Did she use that experience to portray her divided character in Ivanov? “No. No. Well, all right, maybe I do subconsciously ... No, look, thinking about it, yes, I must be drawing on my own experience of being the only one in the room. But she has it more overtly than anything I have had to deal with. I haven’t – touch wood – had to deal with overt racism much in my life.”

‘I even gave up my name’ … Sosanya as Anna Petrovna in Ivanov. Photograph: Tony Larkin/Rex Shutterstock

Perversely, the biggest moment of her TV career happened off-screen: the death in a car crash, reported without warning by another character – “Chekovian”, as she notes, in everything except the means of transportation – of Kate in Last Tango in Halifax. The writer Sally Wainwright has admitted to having agonised about the character assassination so much that she wrote alternative funereal and cheerful versions of the episode before green-lighting the death scene.

“The producer gave me a call before the scripts arrived and warned me what was coming,” Sosanya recalls. “I wasn’t shocked, I was just sad. I knew that in a third series you need stuff to occur, but I was sad because I thought there was more to do with her. And, let’s be honest, as the actor you’re going: er, I haven’t got a job now. So it was upsetting.”

She remains thrilled by the unusually wide demographic appeal of the series. Might this be due to its subject matter being love and families, which most people have some experience of? “Yes.

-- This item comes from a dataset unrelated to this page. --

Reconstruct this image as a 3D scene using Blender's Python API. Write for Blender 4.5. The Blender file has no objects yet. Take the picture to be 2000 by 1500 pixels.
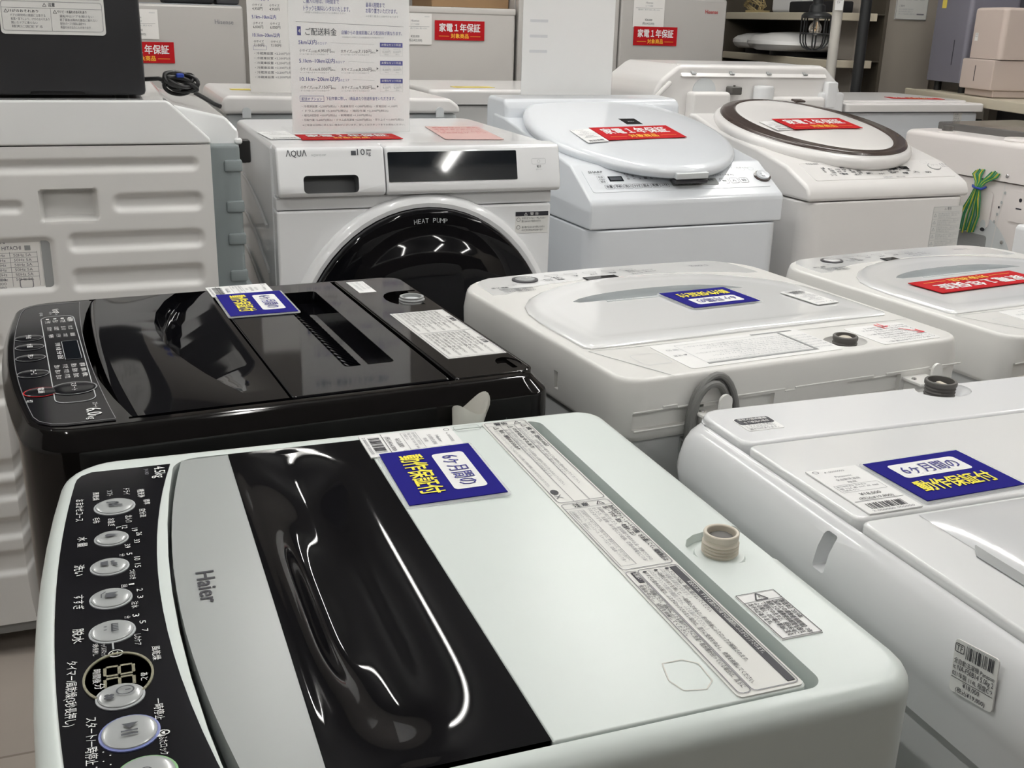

Even if the characters didn’t look like them. I sometimes think we make too much of ‘representation’. You don’t necessarily need to see yourself on a screen for it to be interesting. For me, ideally ‘diversity’ would mean white audiences watching black shows and the other way round.”

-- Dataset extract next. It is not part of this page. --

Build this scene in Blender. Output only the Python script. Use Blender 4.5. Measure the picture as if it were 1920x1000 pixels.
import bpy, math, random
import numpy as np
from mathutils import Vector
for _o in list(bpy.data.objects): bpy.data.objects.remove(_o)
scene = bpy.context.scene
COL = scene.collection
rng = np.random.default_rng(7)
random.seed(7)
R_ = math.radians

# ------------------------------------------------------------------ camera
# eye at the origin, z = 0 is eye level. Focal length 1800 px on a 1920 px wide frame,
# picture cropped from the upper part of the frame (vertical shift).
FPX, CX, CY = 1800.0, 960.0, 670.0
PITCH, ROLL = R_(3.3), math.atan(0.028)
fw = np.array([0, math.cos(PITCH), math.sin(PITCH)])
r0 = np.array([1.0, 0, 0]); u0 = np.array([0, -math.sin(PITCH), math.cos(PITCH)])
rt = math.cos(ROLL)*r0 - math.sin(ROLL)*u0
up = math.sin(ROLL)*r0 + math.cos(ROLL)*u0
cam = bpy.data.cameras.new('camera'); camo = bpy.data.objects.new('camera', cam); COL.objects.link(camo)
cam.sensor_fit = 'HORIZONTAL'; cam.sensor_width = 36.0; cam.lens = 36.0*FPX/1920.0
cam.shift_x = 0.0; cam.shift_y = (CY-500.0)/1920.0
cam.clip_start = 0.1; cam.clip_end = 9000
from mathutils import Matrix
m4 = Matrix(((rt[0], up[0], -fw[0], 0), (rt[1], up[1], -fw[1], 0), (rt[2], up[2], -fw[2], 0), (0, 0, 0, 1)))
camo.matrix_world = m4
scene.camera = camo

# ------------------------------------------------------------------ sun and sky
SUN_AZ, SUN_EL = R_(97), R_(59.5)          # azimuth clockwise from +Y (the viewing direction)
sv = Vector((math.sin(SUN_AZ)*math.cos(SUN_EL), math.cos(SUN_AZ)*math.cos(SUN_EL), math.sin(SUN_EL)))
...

It might be seen as a sign of theatre’s increasing diversity that, even recently, it would have been hard to imagine two major Chekhov roles being cast non-white. “Yes. And yet, even in this [the original Chichester production], in a cast of more than 20, I’m the only non-white. And I’m playing two characters who are outsiders. And so there’s still a long way to go. With the Act for Change campaign, I think some people thought: ‘Really? Still?’ And yes, still, because it actually started to get worse for diverse casting, especially on TV.”

‘It was upsetting’ … Sosanya with Sarah Lancashire in Last Tango in Halifax, which she was written out of Photograph: Vishal Sharma/BBC/Red Productions

She attributes this slipping back to the plethora of historical costume dramas, co-production money from countries that are less committed to diverse casting, and a feeling that the battle had been won: “They thought they’d done it, but it turns out that you have to keep making the effort. I don’t think there’s any underlying malignancy in this country. It’s just that it’s easy to get lazy.”

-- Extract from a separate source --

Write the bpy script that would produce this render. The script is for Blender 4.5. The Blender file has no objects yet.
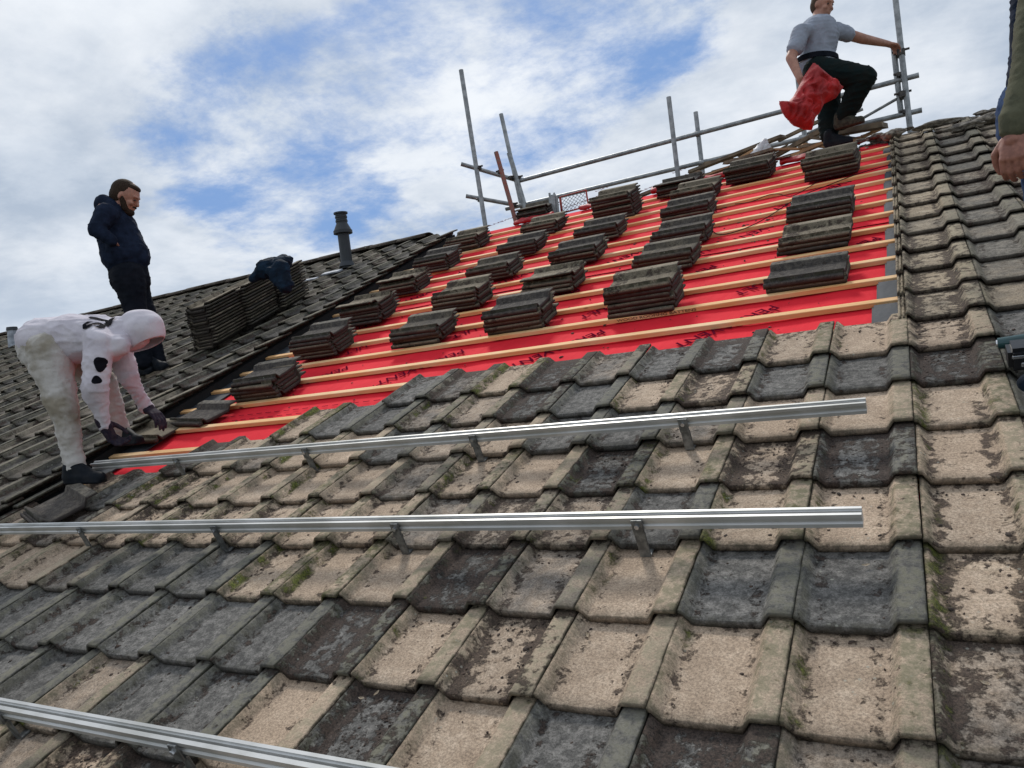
import bpy, bmesh, math, random
import numpy as np
from mathutils import Vector, Matrix, noise as mnoise
random.seed(7); RNG = np.random.default_rng(11)
S = bpy.context.scene
COL = S.collection
rad = math.radians

# ------------------------------------------------------------------ frames
PITCH = rad(22); Z0 = 6.6
G = 0.3283; CW = 0.30                    # course gauge, tile cover width
RIDGE = 20.25*G
ct, st = math.cos(PITCH), math.sin(PITCH)
ROOF = Matrix(((1,0,0,0),(0,ct,-st,0),(0,st,ct,Z0),(0,0,0,1)))   # roof (u,v,w) -> world
def P(u, v, w=0.0): return ROOF @ Vector((u, v, w))
RC = np.array([[0.8733, 0.3915, -0.2899], [-0.0986, -0.4406, -0.8923], [-0.477, 0.8078, -0.3462]])
_u,_s,_v = np.linalg.svd(RC); RC = _u@_v
F = 762.3
CR = Vector((0.0545, -1.5608, 1.3810))
R3 = ROOF.to_3x3()
cx = R3 @ Vector(RC[0]); cy = -(R3 @ Vector(RC[1])); cz = -(R3 @ Vector(RC[2]))
CAM = P(*CR)
cam = bpy.data.cameras.new('camera'); co = bpy.data.objects.new('camera', cam); COL.objects.link(co)
co.matrix_world = Matrix(((cx.x,cy.x,cz.x,CAM.x),(cx.y,cy.y,cz.y,CAM.y),(cx.z,cy.z,cz.z,CAM.z),(0,0,0,1)))
cam.lens = F/1024*36; cam.sensor_width = 36; cam.clip_end = 3000; cam.clip_start = 0.05
S.camera = co
def ray(x, y): return (cx*((x-512)/F) - cy*((y-384)/F) - cz)
def at(x, y, d): return CAM + ray(x, y)*d
def atY(x, y, Y): r = ray(x, y); return CAM + r*((Y-CAM.y)/r.y)
def onroof(x, y, w=0.0):
    r = R3.inverted() @ ray(x, y); t = (w-CR.z)/r.z
    return CR + r*t                                   # roof coordinates
YR = P(0, RIDGE, 0).y; ZR = P(0, RIDGE, 0).z

# ------------------------------------------------------------------ materials
def newmat(name):
    m = bpy.data.materials.new(name); m.use_nodes = True
    nt = m.node_tree; nt.nodes.clear()
    o = nt.nodes.new('ShaderNodeOutputMaterial'); b = nt.nodes.new('ShaderNodeBsdfPrincipled')
    nt.links.new(b.outputs[0], o.inputs[0]); return m, nt, b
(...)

Although she briefly returned to Last Tango in Halifax as Kate’s ghost (“Possibly not my finest hour”), she does not expect to figure in any future episodes, although she has hopes for her other high-profile TV franchise. “I really want W1A to come back, but that depends on many things.” Presumably including whether the BBC survives the May government? “Yes. That would be the main one.”

Young Chekhov is at the National Theatre, London, 14 July to 8 October. Box office: 020-7452 3000.

This article was amended on 12 July 2016 to clarify that when Nina Sosanya said she was the only non-white cast member of Young Chekhov, she was referring to the Chichester production, not the National Theatre’s.